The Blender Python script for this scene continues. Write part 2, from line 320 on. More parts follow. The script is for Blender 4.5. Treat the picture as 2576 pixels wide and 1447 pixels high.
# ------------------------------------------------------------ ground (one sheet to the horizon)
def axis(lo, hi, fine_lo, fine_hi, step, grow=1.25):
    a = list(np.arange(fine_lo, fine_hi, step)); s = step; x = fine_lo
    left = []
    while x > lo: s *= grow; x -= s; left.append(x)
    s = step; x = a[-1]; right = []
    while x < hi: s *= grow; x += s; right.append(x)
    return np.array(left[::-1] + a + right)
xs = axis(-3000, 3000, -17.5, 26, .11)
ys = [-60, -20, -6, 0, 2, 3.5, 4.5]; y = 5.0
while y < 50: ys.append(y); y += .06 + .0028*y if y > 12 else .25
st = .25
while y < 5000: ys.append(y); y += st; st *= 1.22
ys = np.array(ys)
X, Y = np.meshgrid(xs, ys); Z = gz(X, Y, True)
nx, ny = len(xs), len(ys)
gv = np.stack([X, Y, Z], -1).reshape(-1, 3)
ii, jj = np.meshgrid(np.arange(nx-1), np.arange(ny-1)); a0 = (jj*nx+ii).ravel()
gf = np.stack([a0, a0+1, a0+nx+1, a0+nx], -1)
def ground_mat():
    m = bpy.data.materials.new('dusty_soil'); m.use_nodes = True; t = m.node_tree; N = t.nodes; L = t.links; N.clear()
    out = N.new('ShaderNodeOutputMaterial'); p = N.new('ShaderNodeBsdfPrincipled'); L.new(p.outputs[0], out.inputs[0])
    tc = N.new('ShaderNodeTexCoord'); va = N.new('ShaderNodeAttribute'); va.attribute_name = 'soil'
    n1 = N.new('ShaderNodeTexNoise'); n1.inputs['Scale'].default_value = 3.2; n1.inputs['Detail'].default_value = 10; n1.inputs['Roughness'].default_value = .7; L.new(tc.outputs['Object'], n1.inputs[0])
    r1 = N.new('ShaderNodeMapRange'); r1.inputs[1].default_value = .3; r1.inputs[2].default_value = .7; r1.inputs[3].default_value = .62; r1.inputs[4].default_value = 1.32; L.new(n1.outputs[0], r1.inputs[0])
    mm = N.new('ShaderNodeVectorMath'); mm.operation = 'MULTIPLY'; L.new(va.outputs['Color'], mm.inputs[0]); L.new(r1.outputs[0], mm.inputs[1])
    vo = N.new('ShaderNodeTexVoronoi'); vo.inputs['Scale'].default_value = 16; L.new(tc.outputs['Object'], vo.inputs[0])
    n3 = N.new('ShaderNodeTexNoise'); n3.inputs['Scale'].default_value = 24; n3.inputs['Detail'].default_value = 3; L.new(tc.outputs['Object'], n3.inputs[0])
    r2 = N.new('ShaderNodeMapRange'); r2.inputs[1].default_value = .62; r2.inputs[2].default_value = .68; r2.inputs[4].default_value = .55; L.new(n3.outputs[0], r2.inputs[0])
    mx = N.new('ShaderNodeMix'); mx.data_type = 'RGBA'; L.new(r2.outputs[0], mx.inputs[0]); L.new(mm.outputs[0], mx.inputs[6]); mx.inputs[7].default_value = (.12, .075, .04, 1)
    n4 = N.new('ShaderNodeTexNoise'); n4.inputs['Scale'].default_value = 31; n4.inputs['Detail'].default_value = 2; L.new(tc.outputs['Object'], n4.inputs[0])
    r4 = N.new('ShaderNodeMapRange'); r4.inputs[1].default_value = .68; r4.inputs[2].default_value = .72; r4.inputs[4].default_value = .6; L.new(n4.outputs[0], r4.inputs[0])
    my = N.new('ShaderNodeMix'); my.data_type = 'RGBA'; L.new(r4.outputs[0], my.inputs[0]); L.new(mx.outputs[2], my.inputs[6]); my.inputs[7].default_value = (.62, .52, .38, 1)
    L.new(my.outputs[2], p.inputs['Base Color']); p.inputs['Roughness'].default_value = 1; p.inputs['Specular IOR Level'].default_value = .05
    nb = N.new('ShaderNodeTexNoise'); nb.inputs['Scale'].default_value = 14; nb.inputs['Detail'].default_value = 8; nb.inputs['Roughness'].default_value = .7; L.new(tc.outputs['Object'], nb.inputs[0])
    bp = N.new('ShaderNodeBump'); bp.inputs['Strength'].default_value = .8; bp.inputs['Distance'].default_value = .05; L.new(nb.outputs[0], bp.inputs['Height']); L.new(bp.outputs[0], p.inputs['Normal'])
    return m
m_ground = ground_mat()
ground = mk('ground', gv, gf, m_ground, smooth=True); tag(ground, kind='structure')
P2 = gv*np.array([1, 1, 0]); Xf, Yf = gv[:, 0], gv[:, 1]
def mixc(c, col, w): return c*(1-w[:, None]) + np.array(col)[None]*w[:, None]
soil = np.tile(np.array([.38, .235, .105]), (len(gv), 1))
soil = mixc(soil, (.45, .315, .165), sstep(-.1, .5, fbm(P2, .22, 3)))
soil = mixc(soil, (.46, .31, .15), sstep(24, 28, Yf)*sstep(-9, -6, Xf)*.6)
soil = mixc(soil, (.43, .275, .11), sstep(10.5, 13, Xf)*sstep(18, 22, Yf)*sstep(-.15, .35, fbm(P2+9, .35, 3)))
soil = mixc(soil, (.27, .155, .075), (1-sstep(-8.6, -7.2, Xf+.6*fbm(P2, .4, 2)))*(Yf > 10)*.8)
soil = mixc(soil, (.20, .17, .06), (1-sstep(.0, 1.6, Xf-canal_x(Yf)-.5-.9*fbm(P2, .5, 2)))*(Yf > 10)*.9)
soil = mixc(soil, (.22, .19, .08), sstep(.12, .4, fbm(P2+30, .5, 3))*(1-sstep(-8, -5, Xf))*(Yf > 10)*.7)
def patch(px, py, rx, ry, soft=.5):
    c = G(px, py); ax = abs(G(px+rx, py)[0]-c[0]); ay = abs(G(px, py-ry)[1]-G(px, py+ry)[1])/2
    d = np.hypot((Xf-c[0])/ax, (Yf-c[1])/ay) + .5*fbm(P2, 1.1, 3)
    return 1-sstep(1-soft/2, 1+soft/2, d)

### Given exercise
Could you quote the material above in full, exactly as it stands?

### Solved exercise
The Blender Python script for this scene continues. Write part 2, from line 320 on. More parts follow. The script is for Blender 4.5. Treat the picture as 2576 pixels wide and 1447 pixels high.
# ------------------------------------------------------------ ground (one sheet to the horizon)
def axis(lo, hi, fine_lo, fine_hi, step, grow=1.25):
    a = list(np.arange(fine_lo, fine_hi, step)); s = step; x = fine_lo
    left = []
    while x > lo: s *= grow; x -= s; left.append(x)
    s = step; x = a[-1]; right = []
    while x < hi: s *= grow; x += s; right.append(x)
    return np.array(left[::-1] + a + right)
xs = axis(-3000, 3000, -17.5, 26, .11)
ys = [-60, -20, -6, 0, 2, 3.5, 4.5]; y = 5.0
while y < 50: ys.append(y); y += .06 + .0028*y if y > 12 else .25
st = .25
while y < 5000: ys.append(y); y += st; st *= 1.22
ys = np.array(ys)
X, Y = np.meshgrid(xs, ys); Z = gz(X, Y, True)
nx, ny = len(xs), len(ys)
gv = np.stack([X, Y, Z], -1).reshape(-1, 3)
ii, jj = np.meshgrid(np.arange(nx-1), np.arange(ny-1)); a0 = (jj*nx+ii).ravel()
gf = np.stack([a0, a0+1, a0+nx+1, a0+nx], -1)
def ground_mat():
    m = bpy.data.materials.new('dusty_soil'); m.use_nodes = True; t = m.node_tree; N = t.nodes; L = t.links; N.clear()
    out = N.new('ShaderNodeOutputMaterial'); p = N.new('ShaderNodeBsdfPrincipled'); L.new(p.outputs[0], out.inputs[0])
    tc = N.new('ShaderNodeTexCoord'); va = N.new('ShaderNodeAttribute'); va.attribute_name = 'soil'
    n1 = N.new('ShaderNodeTexNoise'); n1.inputs['Scale'].default_value = 3.2; n1.inputs['Detail'].default_value = 10; n1.inputs['Roughness'].default_value = .7; L.new(tc.outputs['Object'], n1.inputs[0])
    r1 = N.new('ShaderNodeMapRange'); r1.inputs[1].default_value = .3; r1.inputs[2].default_value = .7; r1.inputs[3].default_value = .62; r1.inputs[4].default_value = 1.32; L.new(n1.outputs[0], r1.inputs[0])
    mm = N.new('ShaderNodeVectorMath'); mm.operation = 'MULTIPLY'; L.new(va.outputs['Color'], mm.inputs[0]); L.new(r1.outputs[0], mm.inputs[1])
    vo = N.new('ShaderNodeTexVoronoi'); vo.inputs['Scale'].default_value = 16; L.new(tc.outputs['Object'], vo.inputs[0])
    n3 = N.new('ShaderNodeTexNoise'); n3.inputs['Scale'].default_value = 24; n3.inputs['Detail'].default_value = 3; L.new(tc.outputs['Object'], n3.inputs[0])
    r2 = N.new('ShaderNodeMapRange'); r2.inputs[1].default_value = .62; r2.inputs[2].default_value = .68; r2.inputs[4].default_value = .55; L.new(n3.outputs[0], r2.inputs[0])
    mx = N.new('ShaderNodeMix'); mx.data_type = 'RGBA'; L.new(r2.outputs[0], mx.inputs[0]); L.new(mm.outputs[0], mx.inputs[6]); mx.inputs[7].default_value = (.12, .075, .04, 1)
    n4 = N.new('ShaderNodeTexNoise'); n4.inputs['Scale'].default_value = 31; n4.inputs['Detail'].default_value = 2; L.new(tc.outputs['Object'], n4.inputs[0])
    r4 = N.new('ShaderNodeMapRange'); r4.inputs[1].default_value = .68; r4.inputs[2].default_value = .72; r4.inputs[4].default_value = .6; L.new(n4.outputs[0], r4.inputs[0])
    my = N.new('ShaderNodeMix'); my.data_type = 'RGBA'; L.new(r4.outputs[0], my.inputs[0]); L.new(mx.outputs[2], my.inputs[6]); my.inputs[7].default_value = (.62, .52, .38, 1)
    L.new(my.outputs[2], p.inputs['Base Color']); p.inputs['Roughness'].default_value = 1; p.inputs['Specular IOR Level'].default_value = .05
    nb = N.new('ShaderNodeTexNoise'); nb.inputs['Scale'].default_value = 14; nb.inputs['Detail'].default_value = 8; nb.inputs['Roughness'].default_value = .7; L.new(tc.outputs['Object'], nb.inputs[0])
    bp = N.new('ShaderNodeBump'); bp.inputs['Strength'].default_value = .8; bp.inputs['Distance'].default_value = .05; L.new(nb.outputs[0], bp.inputs['Height']); L.new(bp.outputs[0], p.inputs['Normal'])
    return m
m_ground = ground_mat()
ground = mk('ground', gv, gf, m_ground, smooth=True); tag(ground, kind='structure')
P2 = gv*np.array([1, 1, 0]); Xf, Yf = gv[:, 0], gv[:, 1]
def mixc(c, col, w): return c*(1-w[:, None]) + np.array(col)[None]*w[:, None]
soil = np.tile(np.array([.38, .235, .105]), (len(gv), 1))
soil = mixc(soil, (.45, .315, .165), sstep(-.1, .5, fbm(P2, .22, 3)))
soil = mixc(soil, (.46, .31, .15), sstep(24, 28, Yf)*sstep(-9, -6, Xf)*.6)
soil = mixc(soil, (.43, .275, .11), sstep(10.5, 13, Xf)*sstep(18, 22, Yf)*sstep(-.15, .35, fbm(P2+9, .35, 3)))
soil = mixc(soil, (.27, .155, .075), (1-sstep(-8.6, -7.2, Xf+.6*fbm(P2, .4, 2)))*(Yf > 10)*.8)
soil = mixc(soil, (.20, .17, .06), (1-sstep(.0, 1.6, Xf-canal_x(Yf)-.5-.9*fbm(P2, .5, 2)))*(Yf > 10)*.9)
soil = mixc(soil, (.22, .19, .08), sstep(.12, .4, fbm(P2+30, .5, 3))*(1-sstep(-8, -5, Xf))*(Yf > 10)*.7)
def patch(px, py, rx, ry, soft=.5):
    c = G(px, py); ax = abs(G(px+rx, py)[0]-c[0]); ay = abs(G(px, py-ry)[1]-G(px, py+ry)[1])/2
    d = np.hypot((Xf-c[0])/ax, (Yf-c[1])/ay) + .5*fbm(P2, 1.1, 3)
    return 1-sstep(1-soft/2, 1+soft/2, d)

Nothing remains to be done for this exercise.